UK ATC Manifesto Tackles Issues in Public Sector Translation and Interpreting

UK-based language service providers (LSPs) are banding together in hopes of improving the state of public sector translation and interpreting nationally. In a manifesto published January 23, 2020, the UK Association of Translation Companies (UK ATC) laid out its plans to make public sector procurement and provision of language services more sustainable in the UK.

The manifesto was compiled by a group of LSP-members of the UK ATC’s Public Sector Procurement Committee, and provides the Association with a starting point to address key challenges facing both suppliers and buyers in this typically high-volume, low-margin market.

According to the manifesto, issues that need remedying include a lack of transparency in procurement (at all levels) and unpredictable demand volumes, which is particularly problematic in the case of rare languages. On top of this, there is insufficient data about the size and makeup of the linguist pool.

In response to these and other challenges, the manifesto put forward four primary objectives: to introduce best practices and build on current ones; to find realistic solutions that benefit all stakeholders; to enhance regulation and governance; and to adopt efficient and future-proof tools and technology.

According to Raisa McNab, CEO of the UK ATC, the next step is to “start breaking up the themes of the manifesto into areas which we can continue to develop within working groups.”

Industry Stakeholders Pitch In

Given the broad-reaching ambitions of the manifesto, the UK ATC is naturally relying on multiple stakeholder groups to help take the themes forward. Among those involved are LSP-members of the UK ATC’s Public Sector Procurement Committee, public sector buyers, and groups representing linguists, such as the ITI, CIOL, and NRPSI.

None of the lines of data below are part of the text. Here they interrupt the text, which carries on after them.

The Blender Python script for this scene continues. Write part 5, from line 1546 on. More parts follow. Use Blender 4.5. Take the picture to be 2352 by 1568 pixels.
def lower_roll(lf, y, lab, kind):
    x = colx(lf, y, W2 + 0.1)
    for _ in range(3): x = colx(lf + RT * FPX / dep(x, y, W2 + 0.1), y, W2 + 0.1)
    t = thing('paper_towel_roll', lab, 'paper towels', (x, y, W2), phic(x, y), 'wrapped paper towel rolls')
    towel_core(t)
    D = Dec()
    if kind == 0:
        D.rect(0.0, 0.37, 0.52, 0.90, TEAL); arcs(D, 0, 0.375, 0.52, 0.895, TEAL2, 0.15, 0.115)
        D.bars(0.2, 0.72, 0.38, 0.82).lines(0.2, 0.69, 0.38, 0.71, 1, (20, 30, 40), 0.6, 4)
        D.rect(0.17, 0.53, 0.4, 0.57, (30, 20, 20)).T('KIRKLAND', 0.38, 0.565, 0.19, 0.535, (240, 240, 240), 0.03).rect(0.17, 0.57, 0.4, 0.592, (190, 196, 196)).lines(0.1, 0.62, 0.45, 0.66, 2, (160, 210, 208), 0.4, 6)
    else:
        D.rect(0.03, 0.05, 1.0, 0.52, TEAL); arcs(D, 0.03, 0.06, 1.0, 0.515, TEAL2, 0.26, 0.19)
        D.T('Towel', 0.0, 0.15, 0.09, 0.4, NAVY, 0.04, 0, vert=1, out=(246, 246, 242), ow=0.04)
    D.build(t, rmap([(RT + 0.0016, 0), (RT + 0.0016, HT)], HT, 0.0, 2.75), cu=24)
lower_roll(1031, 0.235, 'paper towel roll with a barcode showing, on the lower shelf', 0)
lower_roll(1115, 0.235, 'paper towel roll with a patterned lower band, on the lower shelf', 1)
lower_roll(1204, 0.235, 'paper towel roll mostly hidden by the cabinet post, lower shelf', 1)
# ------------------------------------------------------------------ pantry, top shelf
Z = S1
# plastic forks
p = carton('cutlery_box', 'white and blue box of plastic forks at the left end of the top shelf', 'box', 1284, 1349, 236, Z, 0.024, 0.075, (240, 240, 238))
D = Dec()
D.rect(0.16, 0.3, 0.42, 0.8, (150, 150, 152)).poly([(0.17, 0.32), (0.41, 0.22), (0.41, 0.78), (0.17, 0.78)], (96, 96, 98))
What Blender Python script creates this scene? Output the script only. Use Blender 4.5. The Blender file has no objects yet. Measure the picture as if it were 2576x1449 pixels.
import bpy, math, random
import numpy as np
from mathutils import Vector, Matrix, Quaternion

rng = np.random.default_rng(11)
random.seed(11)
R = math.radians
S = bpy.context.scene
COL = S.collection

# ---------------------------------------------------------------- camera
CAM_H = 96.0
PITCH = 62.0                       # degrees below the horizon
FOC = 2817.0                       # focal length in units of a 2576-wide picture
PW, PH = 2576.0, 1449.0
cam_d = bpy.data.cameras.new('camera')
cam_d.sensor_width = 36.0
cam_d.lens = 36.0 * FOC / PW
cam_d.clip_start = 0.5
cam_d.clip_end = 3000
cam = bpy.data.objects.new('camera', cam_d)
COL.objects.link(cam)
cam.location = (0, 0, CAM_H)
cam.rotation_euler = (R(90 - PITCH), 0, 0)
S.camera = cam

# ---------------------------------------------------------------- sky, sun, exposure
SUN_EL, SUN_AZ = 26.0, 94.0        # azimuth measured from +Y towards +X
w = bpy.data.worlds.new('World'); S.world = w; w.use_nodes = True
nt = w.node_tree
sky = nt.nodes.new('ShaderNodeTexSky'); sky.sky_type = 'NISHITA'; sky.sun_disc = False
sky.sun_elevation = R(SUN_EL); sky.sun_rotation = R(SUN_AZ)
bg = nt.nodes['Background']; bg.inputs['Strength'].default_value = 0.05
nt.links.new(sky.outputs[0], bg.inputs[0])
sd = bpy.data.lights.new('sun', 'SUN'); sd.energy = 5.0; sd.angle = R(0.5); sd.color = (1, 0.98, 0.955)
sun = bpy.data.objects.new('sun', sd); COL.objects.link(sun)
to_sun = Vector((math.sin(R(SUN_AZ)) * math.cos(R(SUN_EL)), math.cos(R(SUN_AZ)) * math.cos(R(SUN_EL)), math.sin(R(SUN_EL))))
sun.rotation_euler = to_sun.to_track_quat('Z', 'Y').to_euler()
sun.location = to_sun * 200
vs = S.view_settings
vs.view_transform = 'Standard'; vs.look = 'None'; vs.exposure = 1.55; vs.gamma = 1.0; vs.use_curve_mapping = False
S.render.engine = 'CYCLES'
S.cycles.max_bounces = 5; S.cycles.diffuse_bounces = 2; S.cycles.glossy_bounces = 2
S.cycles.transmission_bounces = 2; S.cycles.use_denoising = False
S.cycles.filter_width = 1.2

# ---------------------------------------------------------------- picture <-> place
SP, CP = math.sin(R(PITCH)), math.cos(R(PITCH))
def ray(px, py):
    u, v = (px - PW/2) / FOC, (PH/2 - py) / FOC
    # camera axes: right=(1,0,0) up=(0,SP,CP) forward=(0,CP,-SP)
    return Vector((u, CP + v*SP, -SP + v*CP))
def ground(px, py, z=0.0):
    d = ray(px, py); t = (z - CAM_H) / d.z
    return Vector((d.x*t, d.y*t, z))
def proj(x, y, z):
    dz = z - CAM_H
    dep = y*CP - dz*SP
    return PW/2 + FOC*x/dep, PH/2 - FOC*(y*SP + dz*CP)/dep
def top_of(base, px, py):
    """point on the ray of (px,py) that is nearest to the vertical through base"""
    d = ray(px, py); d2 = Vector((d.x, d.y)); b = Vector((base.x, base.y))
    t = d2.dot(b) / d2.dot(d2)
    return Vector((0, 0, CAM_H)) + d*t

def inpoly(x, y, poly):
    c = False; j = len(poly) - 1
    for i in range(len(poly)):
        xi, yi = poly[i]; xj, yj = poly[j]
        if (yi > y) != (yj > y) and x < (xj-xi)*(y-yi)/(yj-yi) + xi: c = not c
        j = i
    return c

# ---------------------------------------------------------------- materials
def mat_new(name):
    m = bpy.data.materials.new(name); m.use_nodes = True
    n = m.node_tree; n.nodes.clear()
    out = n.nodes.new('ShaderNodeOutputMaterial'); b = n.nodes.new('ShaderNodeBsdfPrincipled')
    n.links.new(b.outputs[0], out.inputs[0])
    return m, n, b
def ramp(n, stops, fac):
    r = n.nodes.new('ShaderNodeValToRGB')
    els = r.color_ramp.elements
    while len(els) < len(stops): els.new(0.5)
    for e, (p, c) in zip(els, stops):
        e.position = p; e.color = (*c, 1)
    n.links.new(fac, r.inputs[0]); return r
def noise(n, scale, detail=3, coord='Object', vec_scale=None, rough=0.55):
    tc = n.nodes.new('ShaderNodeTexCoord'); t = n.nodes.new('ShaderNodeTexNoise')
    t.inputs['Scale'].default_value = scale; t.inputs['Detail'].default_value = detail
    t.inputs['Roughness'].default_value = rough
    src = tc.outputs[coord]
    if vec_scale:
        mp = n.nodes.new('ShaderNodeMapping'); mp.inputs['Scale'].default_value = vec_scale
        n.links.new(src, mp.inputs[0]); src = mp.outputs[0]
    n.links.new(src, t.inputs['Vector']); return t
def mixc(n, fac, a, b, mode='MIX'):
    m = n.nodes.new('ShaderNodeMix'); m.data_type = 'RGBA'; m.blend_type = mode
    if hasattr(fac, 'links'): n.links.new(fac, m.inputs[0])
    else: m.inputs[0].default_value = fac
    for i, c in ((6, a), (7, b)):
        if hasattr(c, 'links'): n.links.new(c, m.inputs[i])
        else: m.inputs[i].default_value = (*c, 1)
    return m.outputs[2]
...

The UK ATC’s Public Sector Procurement Committee is made up of representatives from EMPOWER Translate (Ruth Partington), thebigword (Bernadette Byrne), Cintra Language Services (Ben Ablett), Wessex Translations (Paul Stewart), Lifeline Language Services (Lynn Everson), and others.

Input from the buy-side will involve bodies such as the Ministry of Justice (MoJ), the Department for Work and Pensions (DWP), Crown Commercial Service, and the Police, McNab said. There are specific discussions taking place with the latter two on “the development of their upcoming national language services frameworks, both due out this year,” she added.

Fair Pay and Subcontracting

Within the broad themes of the manifesto, one naturally thorny issue is fair and equitable remuneration for linguists, which McNab described as “a challenging topic” that warrants “wider consideration.”

Potential solutions proposed in the manifesto include floor and ceiling rates, whereby a linguist’s pay is specified by the buyer. Under this mechanism, LSPs would be forced to disclose (and justify) their markup on payments to linguists, which would likely prove unpopular.

Complicating the matter of remuneration further is the practice of subcontracting, which McNab identified as having its upside: “It can enable a more localised delivery of services and open up some of the public sector work within large frameworks to smaller companies.”

Although subcontracting is commonplace in public sector translation and interpreting contracts, the collapse of UK subcontractors, most notably Pearl Linguistics in 2017 and thebigword subcontractor Debonair Languages in August 2019, raises questions about the sustainability of the practice. “Without detailed data, it’s difficult to gauge what kind of a role subcontracting plays within the ecosystem exactly,” McNab explained.

Data is also lacking about the size of the UK-based linguist pool. Although a challenging task, McNab hopes to reliably map out the supplier pool by gathering data from buyers, LSPs, and surveys. Compiling such information would make it more feasible to identify and plug gaps in supply, and to put qualification checks for linguists in place.

There are no quick wins, it seems, and McNab said success lies in “long-term commitment and engagement.” Still, the manifesto provides “a solid foundation” and has received very positive initial feedback, she said.